CP: Just to finish up I was wondering if you had any words you’d like to give our readers regarding this whole issue of Guantanamo and maybe some advice to them?
YB: Yes, my general advice to individuals when we talk about the entire military justice, Military Commission Act and the commission hearings, is that these hearings at the military commission that were carved under the MCA were not designed in any fashion to give a full and fair trial to these individuals. That it’s a system that’s designed for one thing and one thing only, that is to make sure that these individuals whether innocent or guilty or otherwise are convicted. Anyone who in my opinion, anyone who walks into a military commission is already convicted.

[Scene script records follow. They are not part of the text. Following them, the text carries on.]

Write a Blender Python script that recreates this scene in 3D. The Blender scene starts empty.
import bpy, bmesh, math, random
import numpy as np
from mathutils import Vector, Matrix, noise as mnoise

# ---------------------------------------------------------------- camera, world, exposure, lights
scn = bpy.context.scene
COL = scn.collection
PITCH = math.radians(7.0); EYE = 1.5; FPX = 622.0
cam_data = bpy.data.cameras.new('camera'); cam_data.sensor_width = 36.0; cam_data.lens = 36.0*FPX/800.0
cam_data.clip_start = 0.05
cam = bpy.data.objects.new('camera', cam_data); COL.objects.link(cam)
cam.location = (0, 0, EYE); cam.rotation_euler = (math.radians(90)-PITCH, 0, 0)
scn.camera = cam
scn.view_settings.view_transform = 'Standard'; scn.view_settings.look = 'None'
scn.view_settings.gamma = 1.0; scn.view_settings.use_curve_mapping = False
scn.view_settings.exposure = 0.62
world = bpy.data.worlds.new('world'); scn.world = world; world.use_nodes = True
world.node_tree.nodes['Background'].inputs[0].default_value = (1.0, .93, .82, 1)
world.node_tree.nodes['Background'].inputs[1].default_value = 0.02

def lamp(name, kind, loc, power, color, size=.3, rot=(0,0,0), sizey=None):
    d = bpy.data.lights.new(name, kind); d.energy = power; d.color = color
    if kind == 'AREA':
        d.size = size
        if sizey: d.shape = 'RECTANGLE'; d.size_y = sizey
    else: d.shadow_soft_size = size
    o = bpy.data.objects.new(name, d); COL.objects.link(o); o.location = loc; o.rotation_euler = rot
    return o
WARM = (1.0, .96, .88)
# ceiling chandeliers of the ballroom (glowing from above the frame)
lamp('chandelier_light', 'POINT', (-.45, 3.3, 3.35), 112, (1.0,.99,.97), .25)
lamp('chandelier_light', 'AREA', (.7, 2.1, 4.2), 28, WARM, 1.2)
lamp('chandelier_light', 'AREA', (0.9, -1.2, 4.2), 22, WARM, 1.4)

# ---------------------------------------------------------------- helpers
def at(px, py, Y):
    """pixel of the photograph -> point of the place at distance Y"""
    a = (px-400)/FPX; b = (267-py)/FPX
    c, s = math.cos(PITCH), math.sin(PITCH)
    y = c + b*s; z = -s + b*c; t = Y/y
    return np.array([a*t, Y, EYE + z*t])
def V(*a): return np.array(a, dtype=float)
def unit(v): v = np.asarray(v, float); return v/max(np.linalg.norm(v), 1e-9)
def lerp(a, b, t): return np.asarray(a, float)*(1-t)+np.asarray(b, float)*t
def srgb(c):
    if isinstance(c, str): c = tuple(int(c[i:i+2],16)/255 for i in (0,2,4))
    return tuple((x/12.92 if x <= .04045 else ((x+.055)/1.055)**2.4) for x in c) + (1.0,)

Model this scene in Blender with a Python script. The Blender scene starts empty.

It’s not designed to determine what the truth is, it’s not designed to bring out the evidence, it’s designed for one thing and it’s a shame, it’s an embarrassment that we are not trying these people under full and fair trial system that has already been designed in the United States, either through the federal courts or even through a court marshal under the UCMJ.
It’s an embarrassment that we have designed this system that’s for one thing and one thing only. Not to get the truth, not to be even concerned with the truth but to be concerned with one thing, of convicting people despite innocence, despite what the truth may be on these matters.
CP: Yvonne Bradley, thank you for speaking to us.